Economic and Statistical Modelling of Production Processes in the Regions of the Arctic Zone of the Russian Federation

The study of economic processes in the regions of the Arctic Zone of the Russian Federation (AZRF) using economic-statistical modelling methods is an important area of Arctic research due to the possibility of displaying statistically significant relationships of economic processes and phenomena and forecasting economic dynamics, but the potential of such modelling is limited by the specificity of the processes of a number of regional economies in the Arctic, distorted by the increased state presence and active management intervention in the Arctic. Therefore, economic and statistical studies of the Russian Arctic regions are rare in relation to the popularity of the Arctic topics in regional studies.
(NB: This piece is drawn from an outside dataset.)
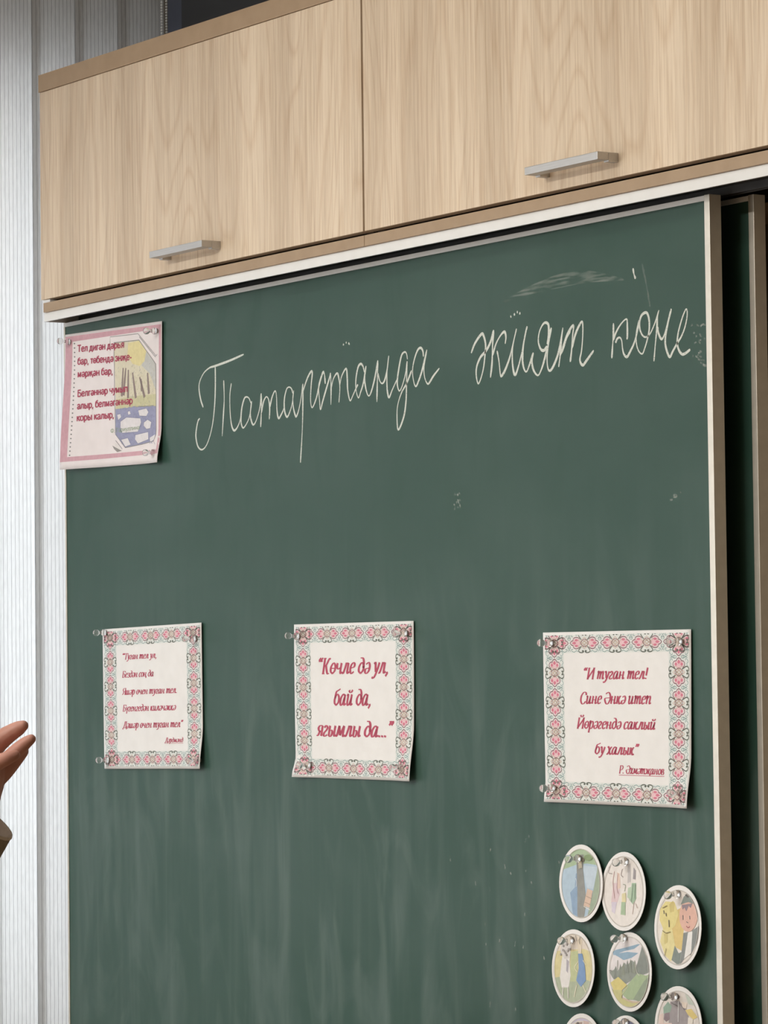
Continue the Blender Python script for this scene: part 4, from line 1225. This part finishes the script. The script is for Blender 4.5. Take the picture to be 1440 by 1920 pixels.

The aim of the study is economic- statistical modelling of production processes in the regions of the AZRF using the production function (PF) toolkit. At the first stage, the analysis of correlations between GRP and factors of production was carried out, on the basis of which the AZRF regions were divided into three groups: 1) regions in which the mutual behavior of the main factors of production (labor and capital) fits into the generally accepted concepts (the Russian Federation as a whole, the Nenets Autonomous Okrug, the Yamalo-Nenets Autonomous Okrug, the Republic of Sakha (Yakutia)); 2) regions in which the mutual behavior of the main factors of production does not fit into the classical concepts: there is a sufficiently strong positive relationship with only one of the factors of production (the Arkhangelsk Oblast, the Krasnoyarsk Krai, the Komi Republic); 3) regions for which there is no sufficiently strong positive relationship between GRP and factors of production (the Murmansk Oblast, the Republic of Karelia, the Chukotka Autonomous Okrug). At the second stage, at least 4 PF models were built for the regions of group 1 (the best model was selected using the Akaike information criterion adjusted for small samples). For the regions of group 2, Cobb-Douglas PF models and single-factor models were built, in which a factor with a positive relationship with GRP was included. The construction of PF models for the regions of group 3 is impossible.